TechCrunch in January:
Research presented at the ACM FAT 2020 conference in Barcelona today supports the notion that YouTube’s platform is playing a role in radicalizing users via exposure to far-right ideologies.
The study, carried out by researchers at Switzerland’s Ecole polytechnique fédérale de Lausanne and the Federal University of Minas Gerais in Brazil, found evidence that users who engaged with a middle ground of extreme right-wing content migrated to commenting on the most fringe far-right content.
Facebook is every bit the same, with some massive brands going so far as to pull advertising unless the platform cleaned up its act on far-right speech.
And we still haven’t gotten to real life, where violent views lead to actual violence and loss of life. What starts as an off-hand comment, or the so-called “red meat to the base” leads to, shockingly, people doing what you tell them to do when you’re the president or a member of congress or veritable authority figure.

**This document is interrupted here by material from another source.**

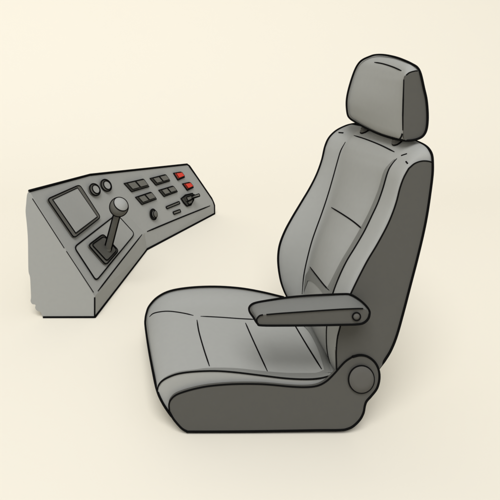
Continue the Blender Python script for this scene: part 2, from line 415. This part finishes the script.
# ================================================================ THE CONSOLE
GY = 2.117
con = thing('control_console', 'grey angular control console with screen, lever and red buttons', 'console', (.05, 2.8, 0))
A, B = P(29.3, 191, GY), P(90, 174.8, 2.70)
F, G = P(94.7, 296.5, GY), Vector((P(94.7, 318, GY).x, GY, 0))
E = P(144.5, 233, 2.917); E0 = Vector((P(147, 250, 2.917).x, 2.917, 0))
D = P(212.5, 203.5, 3.62); D2 = P(214.3, 205.5, 3.64); Dq = P(212.6, 200, 3.63); D0 = Vector((P(214.4, 215, 3.64).x, 3.64, 0))
Cc = P(187, 164.3, 3.51)
A0 = Vector((P(48, 318, GY).x, GY + .02, 0)); B0 = Vector((B.x + .02, B.y + .02, 0)); C0_ = Vector((Cc.x, Cc.y + .06, 0)); 
Cb = P(189.3, 166, 3.52)
cbm = MB()
V = [A, B, Cc, D, E, F, G, E0, D0, D2, A0, B0, C0_, Cb]
def facegrid(mb, quad, m, n=12):
    a, b, c, d = quad                                        # a-b top, d-c bottom
    v = [(a.lerp(b, i/n)).lerp(d.lerp(c, i/n), j/n) for i in range(n+1) for j in range(n+1)]
    mb.add(v, [(i*(n+1)+j, i*(n+1)+j+1, (i+1)*(n+1)+j+1, (i+1)*(n+1)+j) for i in range(n) for j in range(n)], m, True)
facegrid(cbm, (A, B, E, F), SHELL); facegrid(cbm, (B, Cc, D, E), SHELL)
cbm.add([F, E, E0, G], [(0, 1, 2, 3)], SHELL, True); cbm.add([E, D, D2, D0, E0], [(0, 1, 2, 3, 4)], SHELL, True)
cbm.add([Cc, Cb, Dq, D2, D], [(0, 1, 2, 3, 4)], SHELL, True); cbm.add([Cb, C0_, D0, D2, Dq], [(0, 1, 2, 3, 4)], SHELL, True)
cbm.add([A, A0, B0, B], [(0, 1, 2, 3)], SHELL, True); cbm.add([B, B0, C0_, Cb, Cc], [(0, 1, 2, 3, 4)], SHELL, True)
cbm.add([A + Vector((0, .02, 0)), A0, G + Vector((0, .02, 0)), F + Vector((0, .02, 0))], [(0, 1, 2, 3)], SHELL, True)
kb = cbm.bvh()
# outlines: rubber edge trim
cbm.tube([A, A.lerp(B, .5), B, B.lerp(Cc, .5), Cc.lerp(B, .03), Cc, Cb, Cb.lerp(Dq, .5), Cb.lerp(Dq, .95), Dq.lerp(D2, .5), D2, D2.lerp(D0, .5), D0 + Vector((0, 0, .004))], 2.4)
zf = Vector((0, 0, .004))
cbm.tube([D0 + zf, E0 + zf], 2.4); cbm.tube([E0 + zf, G + zf], 2.4)
seam(cbm, kb, [(97.8, 291.3), (120, 262.5), (142, 234.5)], 1.7); seam(cbm, kb, [(147, 231.6), (178, 218.6), (210, 205.8)], 1.7)
body = cbm.build('console_body', con)
# left cheek with its rough, broken-off edge
rag = [(29.3, 191), (27.2, 194), (26.2, 203), (25.6, 212), (26.8, 224), (27.9, 240), (28.2, 262), (28.6, 272), (30, 277), (30.6, 287), (31, 297), (30.6, 301), (32.2, 304), (35.4, 304.8), (35.2, 308), (37, 310.6), (40.4, 312), (41.6, 314.5), (43, 318)]
ck = MB(); loop = smooth(PL(rag, GY), 4) + [G.copy(), F.copy()]
ck.prism(loop, Vector((0, .018, 0)), SHELL)
ck.tube([P(43, 317.2, GY), G + zf], 2.3)
ck.tube([P(94.7, 297.5, GY - .001), P(94.7, 317, GY - .001)], 1.9)
ck.tube([P(32.4, 198.6, GY - .001), P(64.2, 248, GY - .001)], 1.8, taper=True)
ck.tube([P(66.4, 251.2, GY - .001), P(93.6, 292.4, GY - .001)], 1.8, taper=True)
ck.build('side_panel', con)

def plate(quad_px, h, m, m_side=None, rad=0, mb=None, ink=1.5, lift=0.0, tubes=True):
    """a plate with the picture outline quad_px standing h proud of the panel"""
    mb = mb or MB(); pts = []
    q = [Vector((*p, 0)) for p in quad_px]; n = len(q)
    if rad:
        r = []
        for i in range(n):
            a, b, c = q[i-1], q[i], q[(i+1) % n]
            u = (a-b).normalized()*rad; w = (c-b).normalized()*rad
            for t in (0, .25, .5, .75, 1): r.append((b+u)*(1-t)**2 + b*2*t*(1-t) + (b+w)*t*t)
        q = r
    c = sum(q, Vector())/len(q); h0, nn = cast(kb, c.x, c.y)
    if nn.dot(CAM-h0) < 0: nn = -nn
    for p in q:                                              # flat, in the plane of the panel under its centre
        d = P(p.x, p.y, 1) - CAM; pts.append(CAM + d*((h0-CAM).dot(nn)/d.dot(nn)))
    lo = [p + nn*(lift - .004 if lift == 0 else lift) for p in pts]; off = nn*(h + (.004 if lift == 0 else 0))
    mb.prism(lo, off, m, m_side)
    if tubes and ink: mb.tube([p + off for p in lo], ink, INK, True)
    return mb, nn, pts
def quadlerp(q, u, v):
    a, b, c, d = [Vector((*p, 0)) for p in q]
    r = a.lerp(b, u).lerp(d.lerp(c, u), v); return (r.x, r.y)
# screen
mb, nn, _ = plate([(45.6, 200), (78, 185.6), (99, 218.2), (72.3, 239)], .010, BEZEL, rad=3.2, ink=1.45); fr = mb.build('screen_frame', con)
mb, _, _ = plate([(50.5, 200.8), (75.5, 189), (95.3, 217.8), (73.6, 234.3)], .012, GLASS, ink=1.4); mb.build('screen', fr)
# gauges
for cx, cy in ((93.1, 190.6), (104.6, 185.7)):
    el = lambda a, b: [(cx + a*math.cos(t)*math.cos(1.0) - b*math.sin(t)*math.sin(1.0), cy + a*math.cos(t)*math.sin(1.0) + b*math.sin(t)*math.cos(1.0)) for t in [2*math.pi*k/28 for k in range(28)]]
    mb, _, _ = plate(el(6.3, 4.7), .012, BEZEL, ink=1.6); g = mb.build('gauge', con)
    mb, _, _ = plate([(x + .6, y - .1) for x, y in el(4.6, 3.1)], .015, GLASS, ink=1.3); mb.build('gauge_face', g)
# rocker switch pairs
for q in ([(123.3, 183.6), (142.3, 179.2), (148.3, 186.8), (131, 191.9)], [(149.3, 178.6), (164.3, 174.8), (169.2, 181), (155.3, 185.4)],
          [(134.7, 197.4), (149.8, 192.3), (155.8, 199.2), (141.2, 204.7)], [(158, 190.4), (171.8, 186.2), (176.7, 191.8), (163.3, 196.7)]):
    mb, _, _ = plate(q, .006, KEYSIDE, ink=1.15); sw = mb.build('rocker_switch', con)
    for u0, u1 in ((.09, .48), (.545, .96)):
        kq = [quadlerp(q, u0, .05), quadlerp(q, u1, .05), quadlerp(q, u1 - .01, .78), quadlerp(q, u0 - .01, .78)]
        mb, _, _ = plate(kq, .016, KEY, KEYSIDE, ink=.9); mb.build('key', sw)
for q in ([(172.8, 173.4), (180, 172.3), (183.8, 177.3), (177.2, 180.2)], [(181.8, 184), (188.6, 182.6), (192.6, 187.6), (186.6, 190.4)]):
    mb, _, _ = plate(q, .006, REDSIDE, ink=1.5); sw = mb.build('push_button', con); sw['label'] = 'red push button'
    kq = [quadlerp(q, .16, .04), quadlerp(q, .97, .06), quadlerp(q, .96, .78), quadlerp(q, .14, .8)]
    mb, _, _ = plate(kq, .016, RED, ink=.7); mb.build('button_cap', sw)
for a, b, w in (((165.8, 207.9), (178.8, 202.6), 1.15), ((172.8, 213.3), (179.6, 210.8), 1.3)):
    a, b = Vector((*a, 0)), Vector((*b, 0)); d = (b-a).normalized(); nrm = Vector((-d.y, d.x, 0))*w
    mb, _, _ = plate([tuple((p)[:2]) for p in (a-nrm, b-nrm, b+nrm, a+nrm)], .006, KEY, KEYSIDE, ink=1.3, rad=.5); mb.build('slide_switch', con)
# round knob
h, nr = cast(kb, 152.2, 214.6); nr = nr if nr.dot(CAM-h) > 0 else -nr
s = h.y/FOC
m = MB(); m.disc(h - nr*.004, nr, 5.2*s, .014, BEZEL, r2=5.0*s); m.tube([h + nr*.010 + (nr.orthogonal().normalized()*math.cos(t) + nr.cross(nr.orthogonal().normalized())*math.sin(t))*5.1*s for t in [2*math.pi*k/28 for k in range(28)]], 1.6, INK, True)
kn = m.build('knob', con)
m = MB(); u = nr.orthogonal().normalized(); w = nr.cross(u)
rg = lambda r, z: [h + nr*z + (u*math.cos(t) + w*math.sin(t))*r*s for t in [2*math.pi*k/28 for k in range(28)]]
m.loft([rg(3.4, .008), rg(3.3, .024), rg(2.6, .029), rg(.05, .030)], BEZEL); m.tube(rg(3.5, .012), 1.5, INK, True); m.tube(rg(3.25, .025), 1.0, INK, True)
m.build('knob_cap', kn)
# toggle with its finger lever
mb, nn, pts = plate([(180.2, 198.8), (184.5, 195.2), (191.6, 193.6), (193, 196.5), (192.6, 200), (189.8, 205.2), (186, 206.3), (183, 203)], .008, KEYSIDE, ink=1.6); tg = mb.build('toggle_switch', con)
m, _, _ = plate([(182.5, 197.8), (190.6, 195.2), (191.2, 198), (184.5, 201.6)], .030, KEY, KEYSIDE, ink=1.3); 
plate([(185.2, 202.3), (191, 199.4), (189.4, 203.6), (186.6, 204.8)], .018, KEY, KEYSIDE, ink=1.2, mb=m)
a, na = cast(kb, 188.5, 198.3); a = a + nn*.022
b = P(199.3, 195, a.y - .03)
m.tube([a, a.lerp(b, .35), a.lerp(b, .7), b], 4.2, INK, seg=10); m.tube([a + Vector((0, -.006, .003)), a.lerp(b, .93) + Vector((0, -.008, .003))], 2.2, KEY, seg=10)
m.build('toggle_handle', tg)
# lever
mb, _, _ = plate([(73.3, 247.6), (116, 214.5), (134, 234.3), (95.3, 281.3)], .005, SHELL, rad=4, ink=1.6); mb.build('lever_plate', con)
mb, nn, _ = plate([(85.6, 246.6), (100.4, 235.4), (116, 252), (103.2, 266.4)], .016, BEZEL, rad=3, ink=1.7); lev = mb.build('control_lever', con)
mb, _, _ = plate([(88.6, 246.4), (100.8, 237.8), (113.8, 251.8), (103.6, 262.6)], .019, DARK, rad=2.5, ink=1.5); mb.build('boot', lev)
a, _ = cast(kb, 104.8, 250.5); a = a + nn*.018
top = P(118.9, 207, a.y - .10)
s = top.y/FOC; ax = (top-a).normalized()
m = MB(); u = ax.orthogonal().normalized(); w = ax.cross(u)
rg = lambda d, r: [a + ax*d + (u*math.cos(t) + w*math.sin(t))*r*s for t in [2*math.pi*k/20 for k in range(20)]]
L = (top-a).length
m.sphere(a, 3.6*s, BEZEL, 20, 10)
m.loft([rg(0, 3.1), rg(L*.5, 2.9), rg(L, 2.9)], BEZEL)
# outline piping on the shaft's flanks and foot, added and turned square to the camera
side = ax.cross(CAM - a).normalized()
for sg in (-1, 1): m.tube([a + side*sg*3.7*s, a + ax*L*.45 + side*sg*3.45*s, a + ax*L*.84 + side*sg*3.3*s], 1.8)
down = -ax
m.tube([a + (side*math.cos(t) + down*math.sin(t))*3.8*s for t in [math.pi*k/14 for k in range(15)]], 1.7)
m.build('shaft', lev)
m = MB(); R = 9.0*s
m.sphere(top, R, BEZEL, 32, 18)
view = (CAM - top).normalized(); 
cap_ax = (Vector((.45, 0, .75)) + Vector((0, -.55, 0))).normalized()
m.sphere(top, R*1.012, LIGHT, 36, 12, cap_ax, 0.0, 1.02)
ub = cap_ax.orthogonal().normalized(); wb = cap_ax.cross(ub)
m.tube([top + cap_ax*math.cos(1.02)*R + (ub*math.cos(t) + wb*math.sin(t))*math.sin(1.02)*R for t in [2*math.pi*k/36 for k in range(36)]], 1.4, INK, True)
su = Vector((1, 0, 0)); sv = Vector((0, view.z*-1, view.y)).normalized(); sv = view.cross(su).normalized(); su = sv.cross(view).normalized()
m.tube([top + (su*math.cos(t) + sv*math.sin(t))*R for t in [2*math.pi*k/40 for k in range(40)]], 2.2, INK, True)
m.build('knob', lev)

# ================================================================ BACKDROP (one seamless sweep: floor, cove, wall)
prof = [(-6, 0), (-2, 0), (0, 0), (2, 0), (4, 0)]
for k in range(1, 17):
    t = math.pi/2*k/16; prof.append((4 + 4*math.sin(t), 4 - 4*math.cos(t)))
prof += [(8, 7)]
m = MB(); xs = [-16 + 2*i for i in range(17)]
v = [Vector((x, y, z)) for y, z in prof for x in xs]; nx = len(xs)
m.add(v, [(i*nx+j, i*nx+j+1, (i+1)*nx+j+1, (i+1)*nx+j) for i in range(len(prof)-1) for j in range(nx-1)], PAPER)
bd = m.build('floor'); bd['kind'] = 'structure'; bd['label'] = 'plain cream seamless studio floor and backdrop'

# ================================================================ LIGHT
w = bpy.data.worlds.new('World'); bpy.context.scene.world = w; w.use_nodes = True
w.node_tree.nodes['Background'].inputs['Color'].default_value = (1, 1, 1, 1)
w.node_tree.nodes['Background'].inputs['Strength'].default_value = WORLD = 0.47
def area(name, loc, target, size, power, col=(1, 1, 1)):
    l = bpy.data.lights.new(name, 'AREA'); l.shape = 'DISK'; l.size = size; l.energy = power; l.color = col
    o = bpy.data.objects.new(name, l); C.objects.link(o); o.location = loc
    o.rotation_euler = (Vector(target) - Vector(loc)).to_track_quat('-Z', 'Y').to_euler(); return o
area('added_soft_light', (-3.2, -12.8, 20), (0, 3, .5), 15, 5350)  # unseen lamp, added to light seat, console and backdrop evenly

# ================================================================ CAMERA
cam = bpy.data.cameras.new('camera'); co = bpy.data.objects.new('camera', cam); C.objects.link(co)
co.location = CAM; co.rotation_euler = (math.radians(90), 0, 0)
cam.sensor_width = 36; cam.lens = 36*FOC/500; cam.shift_x = (250-CX)/500; cam.shift_y = -(250-CY)/500
cam.clip_start = .05; cam.clip_end = 200
sc = bpy.context.scene; sc.camera = co
sc.view_settings.view_transform = 'Standard'; sc.view_settings.look = 'None'; sc.view_settings.gamma = 1; sc.view_settings.exposure = 0
sc.cycles.max_bounces = 6; sc.cycles.use_denoising = True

You tell a violent group to “stand by” and follow that with the notion someone needs to “do something” about another group, something is going to happen.
It already has.
And groups like the Proud Boys know this is how it starts, with a spark, a little exposure.
It goes back decades when, in the 1920s, media entities countered with “strategic silence”:
Campus by campus, from Harvard to Brown to Columbia, [George Lincoln Rockwell, head of the American Nazi Party] would use the violence of his ideas and brawn of his followers to become headline news. To compel media coverage, Rockwell needed: “(1) A smashing, dramatic approach which could not be ignored, without exposing the most blatant press censorship, and (2) a super-tough, hard-core of young fighting men to enable such a dramatic presentation to the public.” He understood what other groups competing for media attention knew too well: a movement could only be successful if the media amplified their message.
Contemporary Jewish community groups challenged journalists to consider not covering white supremacists’ ideas. They called this strategy “quarantine”, and it involved working with community organizations to minimize public confrontations and provide local journalists with enough context to understand why the American Nazi party was not newsworthy.
In regions where quarantine was deployed successfully, violence remained minimal and Rockwell was unable to recruit new party members.
I’m not going to try to get into what the journalistic approach is here—though no “Let’s get inside their head” fluff pieces, don’t ignore the problem would be a start—but it’s clear these groups thrive on exposure.
That screams validity, and it’s disgusting.
• • • •
I wanted this to be a cheery “engage influencers!” post, but it’s hard to put your head down and pretend this type of thing is only used for good.
But whether for good, for profit or for pure evil, it’s impossible to deny the right kind of exposure at the exact right time is immensely powerful.